Short exercise: Copy each line that contains the word "picture".

Data excerpt:
☆ ☆ ☆ ☆

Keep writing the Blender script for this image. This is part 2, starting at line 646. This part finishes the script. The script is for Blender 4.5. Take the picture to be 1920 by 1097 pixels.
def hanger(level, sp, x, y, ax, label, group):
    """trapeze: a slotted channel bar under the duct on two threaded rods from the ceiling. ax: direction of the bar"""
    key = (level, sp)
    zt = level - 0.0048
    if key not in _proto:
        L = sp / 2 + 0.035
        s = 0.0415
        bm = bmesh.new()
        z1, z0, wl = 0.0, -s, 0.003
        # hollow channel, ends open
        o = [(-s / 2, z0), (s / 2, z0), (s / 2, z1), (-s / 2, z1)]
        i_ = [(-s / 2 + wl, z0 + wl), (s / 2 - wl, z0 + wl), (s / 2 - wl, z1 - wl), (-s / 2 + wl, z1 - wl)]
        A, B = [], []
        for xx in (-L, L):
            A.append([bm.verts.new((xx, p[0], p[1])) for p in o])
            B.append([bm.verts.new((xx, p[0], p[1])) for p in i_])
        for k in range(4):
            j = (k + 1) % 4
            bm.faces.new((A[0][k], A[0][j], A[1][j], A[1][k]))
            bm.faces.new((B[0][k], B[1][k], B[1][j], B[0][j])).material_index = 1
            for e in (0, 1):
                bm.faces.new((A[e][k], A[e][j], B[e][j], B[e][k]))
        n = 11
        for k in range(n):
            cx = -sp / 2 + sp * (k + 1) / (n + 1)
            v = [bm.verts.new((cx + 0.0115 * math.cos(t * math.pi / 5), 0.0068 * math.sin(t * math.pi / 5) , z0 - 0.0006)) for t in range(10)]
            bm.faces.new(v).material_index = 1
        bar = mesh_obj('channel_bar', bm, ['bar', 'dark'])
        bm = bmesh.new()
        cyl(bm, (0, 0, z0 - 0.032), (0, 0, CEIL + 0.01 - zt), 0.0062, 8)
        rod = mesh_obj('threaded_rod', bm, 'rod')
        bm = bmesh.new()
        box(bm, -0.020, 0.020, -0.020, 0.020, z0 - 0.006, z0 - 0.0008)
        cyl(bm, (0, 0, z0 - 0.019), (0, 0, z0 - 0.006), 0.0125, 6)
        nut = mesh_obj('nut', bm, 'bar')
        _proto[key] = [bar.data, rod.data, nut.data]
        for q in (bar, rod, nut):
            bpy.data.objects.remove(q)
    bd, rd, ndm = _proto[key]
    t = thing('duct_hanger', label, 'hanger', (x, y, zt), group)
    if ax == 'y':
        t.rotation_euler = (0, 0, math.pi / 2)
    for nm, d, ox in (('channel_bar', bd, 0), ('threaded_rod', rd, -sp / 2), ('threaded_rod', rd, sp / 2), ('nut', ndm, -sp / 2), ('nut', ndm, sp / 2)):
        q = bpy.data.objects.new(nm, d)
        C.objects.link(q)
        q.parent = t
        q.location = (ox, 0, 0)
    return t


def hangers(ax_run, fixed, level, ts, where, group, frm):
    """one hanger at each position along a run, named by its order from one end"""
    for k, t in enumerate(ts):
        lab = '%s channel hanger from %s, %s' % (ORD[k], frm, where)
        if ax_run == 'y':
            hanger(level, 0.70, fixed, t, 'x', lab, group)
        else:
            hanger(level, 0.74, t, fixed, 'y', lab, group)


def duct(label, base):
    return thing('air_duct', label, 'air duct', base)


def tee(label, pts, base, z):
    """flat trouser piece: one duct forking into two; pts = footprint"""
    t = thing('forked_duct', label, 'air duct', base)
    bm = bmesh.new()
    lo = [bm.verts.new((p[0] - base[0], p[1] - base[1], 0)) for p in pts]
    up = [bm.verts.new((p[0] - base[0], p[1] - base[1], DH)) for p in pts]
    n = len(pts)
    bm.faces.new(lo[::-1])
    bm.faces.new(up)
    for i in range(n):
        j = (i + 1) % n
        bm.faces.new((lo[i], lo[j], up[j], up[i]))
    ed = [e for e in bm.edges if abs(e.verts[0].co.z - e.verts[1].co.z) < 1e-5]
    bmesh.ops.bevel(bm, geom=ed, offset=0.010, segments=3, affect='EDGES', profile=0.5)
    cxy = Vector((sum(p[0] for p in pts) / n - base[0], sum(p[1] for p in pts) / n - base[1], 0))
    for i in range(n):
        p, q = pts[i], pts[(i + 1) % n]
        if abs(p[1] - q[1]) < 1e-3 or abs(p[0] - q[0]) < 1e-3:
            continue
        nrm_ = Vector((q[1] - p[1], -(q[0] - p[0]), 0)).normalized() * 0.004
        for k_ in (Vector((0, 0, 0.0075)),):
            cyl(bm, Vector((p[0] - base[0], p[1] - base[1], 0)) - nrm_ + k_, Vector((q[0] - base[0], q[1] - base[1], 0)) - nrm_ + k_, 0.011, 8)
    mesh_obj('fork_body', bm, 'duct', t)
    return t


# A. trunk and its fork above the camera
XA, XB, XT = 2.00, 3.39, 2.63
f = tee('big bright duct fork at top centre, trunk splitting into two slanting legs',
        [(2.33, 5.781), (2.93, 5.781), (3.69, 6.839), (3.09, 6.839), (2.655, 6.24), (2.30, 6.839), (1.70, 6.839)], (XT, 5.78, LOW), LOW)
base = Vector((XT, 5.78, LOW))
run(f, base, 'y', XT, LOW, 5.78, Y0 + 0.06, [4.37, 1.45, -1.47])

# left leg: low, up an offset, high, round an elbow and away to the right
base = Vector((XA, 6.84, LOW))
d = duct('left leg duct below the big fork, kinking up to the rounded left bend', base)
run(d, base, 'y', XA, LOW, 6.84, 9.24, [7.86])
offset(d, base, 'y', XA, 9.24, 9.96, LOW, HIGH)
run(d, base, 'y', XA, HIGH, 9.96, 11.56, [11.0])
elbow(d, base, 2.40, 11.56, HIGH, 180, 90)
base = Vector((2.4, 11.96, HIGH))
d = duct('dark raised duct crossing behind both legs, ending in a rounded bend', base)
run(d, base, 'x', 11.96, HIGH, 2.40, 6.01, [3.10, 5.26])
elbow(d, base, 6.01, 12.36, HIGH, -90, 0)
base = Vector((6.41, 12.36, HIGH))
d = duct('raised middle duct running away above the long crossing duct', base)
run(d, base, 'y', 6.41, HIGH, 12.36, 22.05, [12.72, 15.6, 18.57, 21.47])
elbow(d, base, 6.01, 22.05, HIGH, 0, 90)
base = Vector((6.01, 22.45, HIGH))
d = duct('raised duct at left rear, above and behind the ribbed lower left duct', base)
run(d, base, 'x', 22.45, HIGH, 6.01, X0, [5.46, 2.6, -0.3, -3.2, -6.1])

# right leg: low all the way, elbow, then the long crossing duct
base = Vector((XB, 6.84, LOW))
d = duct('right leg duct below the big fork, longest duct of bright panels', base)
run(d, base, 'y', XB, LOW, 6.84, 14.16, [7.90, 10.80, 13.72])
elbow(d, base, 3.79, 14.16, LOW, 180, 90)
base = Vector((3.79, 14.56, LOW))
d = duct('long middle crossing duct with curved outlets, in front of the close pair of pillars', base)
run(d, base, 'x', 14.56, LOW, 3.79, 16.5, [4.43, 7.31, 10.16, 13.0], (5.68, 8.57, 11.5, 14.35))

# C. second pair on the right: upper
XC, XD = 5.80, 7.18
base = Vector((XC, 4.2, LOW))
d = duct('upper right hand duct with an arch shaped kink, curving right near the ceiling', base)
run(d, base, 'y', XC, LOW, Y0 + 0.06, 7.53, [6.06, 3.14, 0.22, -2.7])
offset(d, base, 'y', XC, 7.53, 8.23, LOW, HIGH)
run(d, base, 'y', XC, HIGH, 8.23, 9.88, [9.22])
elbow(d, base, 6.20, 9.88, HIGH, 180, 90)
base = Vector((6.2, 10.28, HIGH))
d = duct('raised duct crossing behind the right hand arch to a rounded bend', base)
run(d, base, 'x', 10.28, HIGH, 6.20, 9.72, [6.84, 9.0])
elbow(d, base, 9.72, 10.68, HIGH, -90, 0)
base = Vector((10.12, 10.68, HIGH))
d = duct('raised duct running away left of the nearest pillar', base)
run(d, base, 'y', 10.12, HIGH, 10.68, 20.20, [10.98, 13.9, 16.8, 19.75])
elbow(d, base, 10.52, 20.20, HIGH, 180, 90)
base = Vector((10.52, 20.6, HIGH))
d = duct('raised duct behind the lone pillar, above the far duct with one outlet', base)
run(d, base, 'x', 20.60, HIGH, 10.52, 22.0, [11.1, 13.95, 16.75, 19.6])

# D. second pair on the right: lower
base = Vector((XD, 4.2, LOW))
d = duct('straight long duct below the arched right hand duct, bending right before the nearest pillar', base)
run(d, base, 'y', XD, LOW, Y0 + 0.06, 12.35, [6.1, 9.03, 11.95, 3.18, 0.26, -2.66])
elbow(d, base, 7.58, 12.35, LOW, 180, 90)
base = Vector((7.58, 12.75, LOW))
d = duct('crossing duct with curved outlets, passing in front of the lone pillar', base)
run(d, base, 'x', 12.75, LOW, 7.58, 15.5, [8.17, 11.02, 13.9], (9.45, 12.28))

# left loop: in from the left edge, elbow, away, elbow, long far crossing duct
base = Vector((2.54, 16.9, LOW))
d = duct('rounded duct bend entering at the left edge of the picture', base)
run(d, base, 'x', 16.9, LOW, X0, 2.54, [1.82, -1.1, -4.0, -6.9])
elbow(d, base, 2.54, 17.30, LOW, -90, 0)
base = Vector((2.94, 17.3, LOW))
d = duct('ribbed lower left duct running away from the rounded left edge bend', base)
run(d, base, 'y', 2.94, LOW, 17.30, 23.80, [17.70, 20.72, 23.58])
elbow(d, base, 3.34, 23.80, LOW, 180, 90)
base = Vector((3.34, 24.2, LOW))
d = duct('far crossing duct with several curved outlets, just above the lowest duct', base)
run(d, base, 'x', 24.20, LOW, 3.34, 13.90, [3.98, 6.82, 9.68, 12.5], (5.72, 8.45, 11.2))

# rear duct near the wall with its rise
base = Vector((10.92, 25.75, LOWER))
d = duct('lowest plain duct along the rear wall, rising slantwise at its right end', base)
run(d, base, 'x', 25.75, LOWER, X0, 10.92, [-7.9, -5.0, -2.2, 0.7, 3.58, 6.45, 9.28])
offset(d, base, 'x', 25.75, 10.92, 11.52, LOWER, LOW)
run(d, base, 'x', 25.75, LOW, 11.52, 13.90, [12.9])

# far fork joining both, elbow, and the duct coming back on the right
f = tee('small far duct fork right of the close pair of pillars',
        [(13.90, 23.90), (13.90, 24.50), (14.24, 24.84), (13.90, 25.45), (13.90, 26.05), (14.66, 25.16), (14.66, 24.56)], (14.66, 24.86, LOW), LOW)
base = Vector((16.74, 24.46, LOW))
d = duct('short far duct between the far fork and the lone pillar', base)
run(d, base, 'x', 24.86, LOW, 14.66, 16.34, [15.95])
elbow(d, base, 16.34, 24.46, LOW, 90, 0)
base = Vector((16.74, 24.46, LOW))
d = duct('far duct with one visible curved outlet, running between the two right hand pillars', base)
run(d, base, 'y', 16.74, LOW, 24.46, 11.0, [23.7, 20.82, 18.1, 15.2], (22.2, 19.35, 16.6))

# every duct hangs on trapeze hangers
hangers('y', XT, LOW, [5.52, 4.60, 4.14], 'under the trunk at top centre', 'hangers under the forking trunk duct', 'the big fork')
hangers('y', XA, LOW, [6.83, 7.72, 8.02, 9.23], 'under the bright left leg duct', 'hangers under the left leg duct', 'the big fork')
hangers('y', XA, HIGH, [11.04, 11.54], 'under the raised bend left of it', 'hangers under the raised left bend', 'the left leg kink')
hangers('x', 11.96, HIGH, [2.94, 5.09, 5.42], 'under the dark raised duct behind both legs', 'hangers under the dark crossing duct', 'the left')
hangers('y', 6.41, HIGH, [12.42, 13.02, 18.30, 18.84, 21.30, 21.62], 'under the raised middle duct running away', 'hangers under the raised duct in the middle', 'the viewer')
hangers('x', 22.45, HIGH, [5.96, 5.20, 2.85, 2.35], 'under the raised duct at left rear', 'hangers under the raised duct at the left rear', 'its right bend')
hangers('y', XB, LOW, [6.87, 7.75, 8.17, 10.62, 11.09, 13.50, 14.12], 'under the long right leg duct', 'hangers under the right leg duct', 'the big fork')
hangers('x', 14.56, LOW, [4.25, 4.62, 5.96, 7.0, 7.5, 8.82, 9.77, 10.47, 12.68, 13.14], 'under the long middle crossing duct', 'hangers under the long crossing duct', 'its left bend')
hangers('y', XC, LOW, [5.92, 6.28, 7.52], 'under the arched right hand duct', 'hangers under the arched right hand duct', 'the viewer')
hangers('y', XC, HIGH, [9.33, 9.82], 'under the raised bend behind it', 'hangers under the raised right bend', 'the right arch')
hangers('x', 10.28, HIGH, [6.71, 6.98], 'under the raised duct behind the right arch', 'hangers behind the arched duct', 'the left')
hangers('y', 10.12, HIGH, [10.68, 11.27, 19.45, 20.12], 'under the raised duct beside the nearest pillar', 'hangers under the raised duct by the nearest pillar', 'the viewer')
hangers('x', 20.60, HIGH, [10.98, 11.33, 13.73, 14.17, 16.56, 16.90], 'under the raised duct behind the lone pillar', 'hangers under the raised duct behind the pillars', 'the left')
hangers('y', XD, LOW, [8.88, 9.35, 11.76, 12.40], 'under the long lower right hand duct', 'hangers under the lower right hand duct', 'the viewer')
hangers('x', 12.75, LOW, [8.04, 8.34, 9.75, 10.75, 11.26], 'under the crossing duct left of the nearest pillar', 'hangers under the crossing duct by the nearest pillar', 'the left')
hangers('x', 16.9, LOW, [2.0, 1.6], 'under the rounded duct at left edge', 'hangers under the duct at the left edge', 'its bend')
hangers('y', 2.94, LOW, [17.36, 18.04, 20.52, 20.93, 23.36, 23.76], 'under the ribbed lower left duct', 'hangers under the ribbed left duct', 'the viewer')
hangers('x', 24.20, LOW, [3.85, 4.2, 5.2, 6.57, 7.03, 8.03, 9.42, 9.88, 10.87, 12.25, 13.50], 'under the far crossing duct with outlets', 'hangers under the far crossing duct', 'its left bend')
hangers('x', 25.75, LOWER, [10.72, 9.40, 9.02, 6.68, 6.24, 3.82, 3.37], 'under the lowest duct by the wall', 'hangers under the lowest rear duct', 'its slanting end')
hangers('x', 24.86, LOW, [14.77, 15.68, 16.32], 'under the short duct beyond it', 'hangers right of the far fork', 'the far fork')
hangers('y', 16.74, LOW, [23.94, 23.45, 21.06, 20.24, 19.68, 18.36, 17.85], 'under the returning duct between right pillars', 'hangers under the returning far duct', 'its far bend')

☆ ☆ ☆ ☆

Task output:
Keep writing the Blender script for this image. This is part 2, starting at line 646. This part finishes the script. The script is for Blender 4.5. Take the picture to be 1920 by 1097 pixels.
d = duct('rounded duct bend entering at the left edge of the picture', base)